Directions for this task: Please reproduce exactly the lines between the line holding "Model this scene" and the line holding "random.seed(11)", inclusive, leaving out any pictures.

## Begin Supplied data

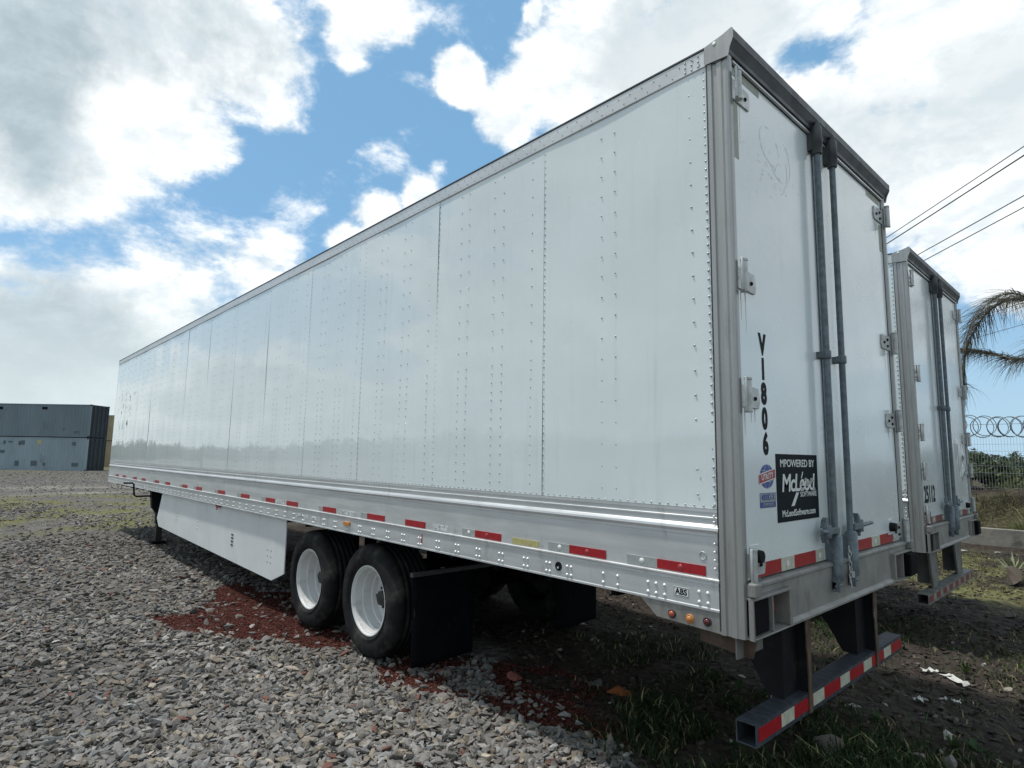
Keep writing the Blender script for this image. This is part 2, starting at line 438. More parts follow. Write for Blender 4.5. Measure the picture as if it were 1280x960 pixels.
RED1 = [(-6.7, -1.2), (-5.9, -1.15), (-5.3, -0.78), (-4.7, -0.35), (-4.1, -0.2), (-4.2, 0.35), (-6.0, 0.6), (-7.6, 0.35), (-7.6, 0.0), (-6.9, -0.4), (-6.4, -0.7)]
RED2 = [(-3.1, 0.0), (-2.4, 0.12), (-1.75, 0.3), (-1.2, 0.5), (-1.15, 0.9), (-2.2, 1.3), (-3.3, 0.9), (-3.6, 0.2)]


def red_mask(x, y):
    wx = x + (vnoise(x, y, 2.1) - 0.5) * 0.7; wy = y + (vnoise(x, y, 2.3) - 0.5) * 0.45
    return inside_poly(wx, wy, RED1) | (inside_poly(wx, wy, RED2) & (vnoise(x, y, 5.0) > 0.42))


# ---- ground sheet
def axis_pts(lo, hi, f0, f1, step, grow):
    a = list(np.arange(f0, f1 + 1e-6, step))
    s = step; x = f0
    left = []
    while x > lo: s *= grow; x -= s; left.append(x)
    s = step; x = f1
    right = []
    while x < hi: s *= grow; x += s; right.append(x)
    return np.array(left[::-1] + a + right)


gx = axis_pts(-1500, 700, -7.5, 2.6, 0.045, 1.045)
gy = axis_pts(-900, 1500, -1.2, 7.0, 0.045, 1.045)
GX, GY = np.meshgrid(gx, gy, indexing='ij')
GZ = height(GX, GY)
nx, ny = GX.shape
idx = np.arange(nx * ny).reshape(nx, ny)
F = np.stack([idx[:-1, :-1], idx[1:, :-1], idx[1:, 1:], idx[:-1, 1:]], -1).reshape(-1, 4)
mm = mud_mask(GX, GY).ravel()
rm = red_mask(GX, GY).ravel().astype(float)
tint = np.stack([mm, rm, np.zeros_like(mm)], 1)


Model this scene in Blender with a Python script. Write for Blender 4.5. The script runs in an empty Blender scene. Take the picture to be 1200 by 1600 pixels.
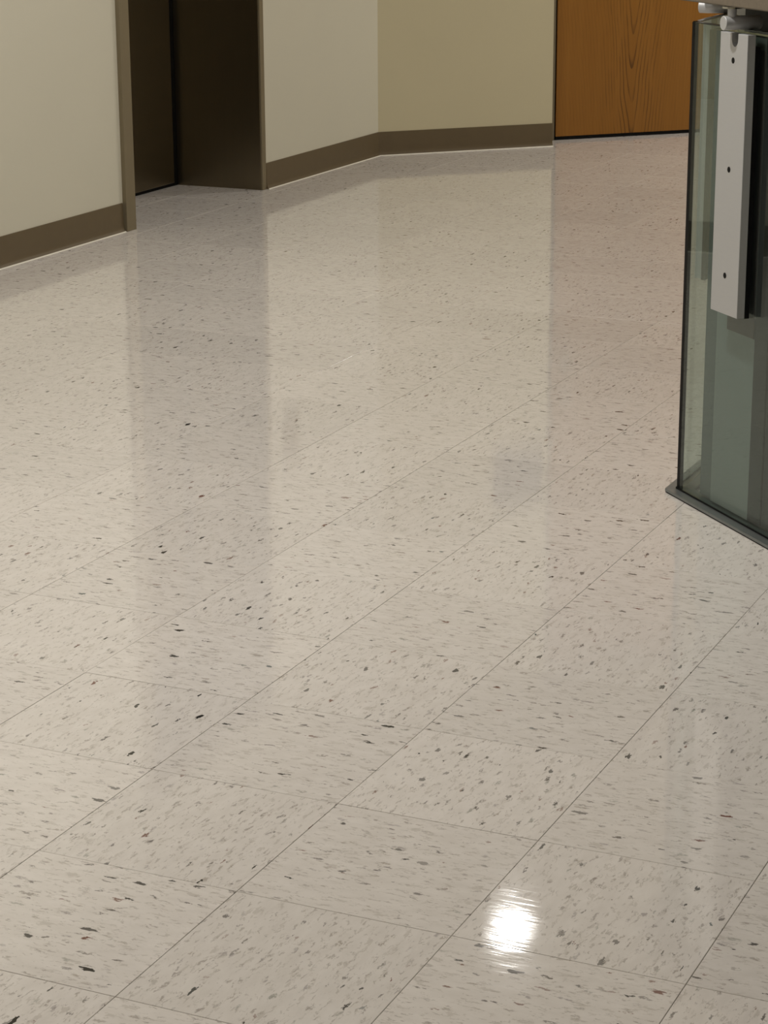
import bpy, bmesh, math, random
from mathutils import Vector, Matrix

scene = bpy.context.scene
col = scene.collection
random.seed(11)

# ------------------------------------------------------------------ camera
# building frame: x across the corridor, y along it, z up (metres); origin on a floor tile corner
CAM = Vector((0.9841, -2.3371, 1.3145))
YAW = 0.430721          # the corridor is seen turned by this angle
PITCH = 0.291353
ROLL = -0.005396
F_PX = 3500.13          # focal length in pixels of a 1200 x 1600 frame
cam_data = bpy.data.cameras.new('camera')
cam = bpy.data.objects.new('camera', cam_data)
col.objects.link(cam)
cam_data.sensor_fit = 'HORIZONTAL'
cam_data.sensor_width = 36.0
cam_data.lens = 36.0 * F_PX / 1200.0
cam_data.clip_start = 0.05
cam_data.clip_end = 100
_f = Vector((0, math.cos(PITCH), -math.sin(PITCH)))
_r = Vector((1, 0, 0))
_u = _r.cross(_f)
_r2 = _r * math.cos(ROLL) + _u * math.sin(ROLL)
_u2 = _u * math.cos(ROLL) - _r * math.sin(ROLL)
_rot = Matrix((( _r2.x, _u2.x, -_f.x), (_r2.y, _u2.y, -_f.y), (_r2.z, _u2.z, -_f.z))).to_4x4()
_rot = Matrix.Rotation(-(-YAW), 4, 'Z') @ _rot
cam.matrix_world = Matrix.Translation(CAM) @ _rot
scene.camera = cam

# ------------------------------------------------------------------ world, light levels, exposure
world = bpy.data.worlds.new('world')
scene.world = world
world.use_nodes = True
world.node_tree.nodes['Background'].inputs['Color'].default_value = (0.02, 0.02, 0.02, 1)
world.node_tree.nodes['Background'].inputs['Strength'].default_value = 1.0
LAMP_TINT = (1.0, 0.972, 0.925)
CEIL = 2.74
# recessed downlights: x, y, watts, label; after the first two, unseen fill lamps added
LAMPS = [
    (-1.86, 5.02, 3.5, 'recessed ceiling downlight nearest the elevator, mirrored as the white spot in the floor'),
    (-1.34, 6.86, 3.0, 'recessed ceiling downlight in front of the oak door'),
    (-1.95, 3.55, 24, 'unseen fill downlight added beside the left wall just before the elevator'),
    (-0.66, 7.95, 54, 'unseen fill downlight added to wash the diagonal wall and the oak door'),
    (-1.90, -0.10, 14, 'unseen fill downlight added beside the left wall, far before the elevator'),
    (-0.90, 1.10, 40, 'unseen fill downlight added over the near floor tiles'),
    (1.30, 3.60, 11, 'unseen fill downlight added above the reception counter'),
    (-1.60, -1.60, 14, 'unseen fill downlight added at the near left of the lobby'),
]
vs = scene.view_settings
vs.view_transform = 'Standard'
vs.look = 'None'
vs.gamma = 1.0
vs.use_curve_mapping = False
vs.exposure = -0.19
scene.cycles.max_bounces = 10
scene.cycles.transparent_max_bounces = 16
scene.cycles.sample_clamp_indirect = 6.0
scene.cycles.use_denoising = True

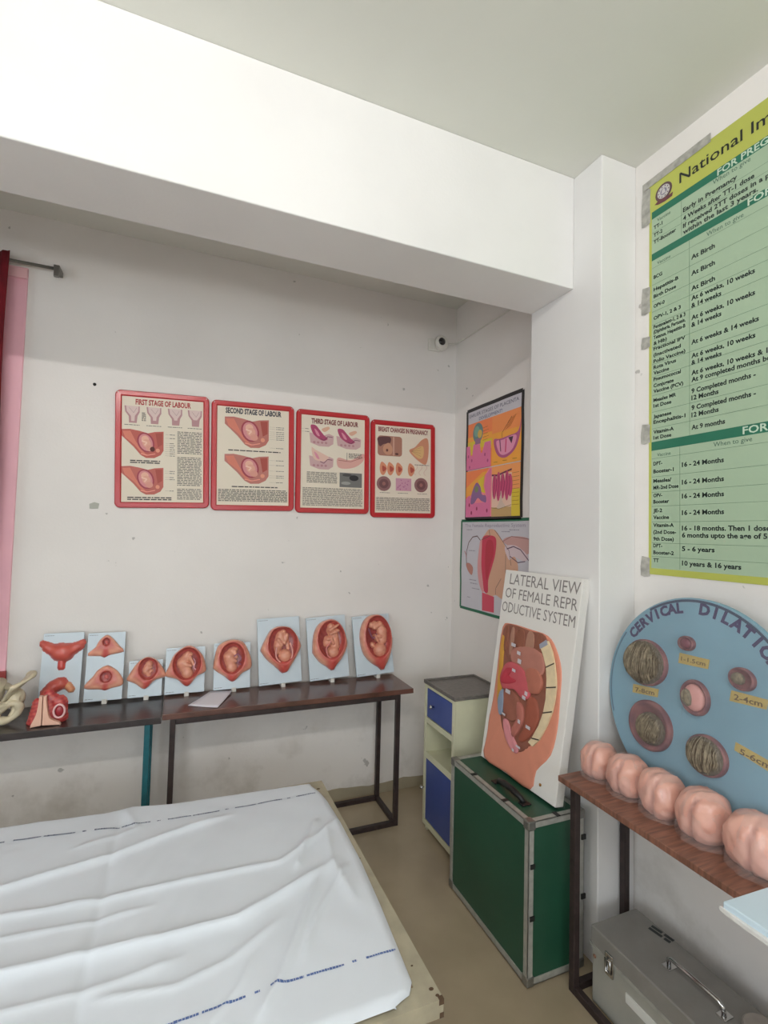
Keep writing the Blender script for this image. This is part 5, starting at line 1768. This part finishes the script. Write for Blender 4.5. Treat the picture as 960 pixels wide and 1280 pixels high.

## End Supplied data

Exercise result:
Model this scene in Blender with a Python script. Write for Blender 4.5. The script runs in an empty Blender scene. Take the picture to be 1200 by 1600 pixels.
import bpy, bmesh, math, random
from mathutils import Vector, Matrix

scene = bpy.context.scene
col = scene.collection
random.seed(11)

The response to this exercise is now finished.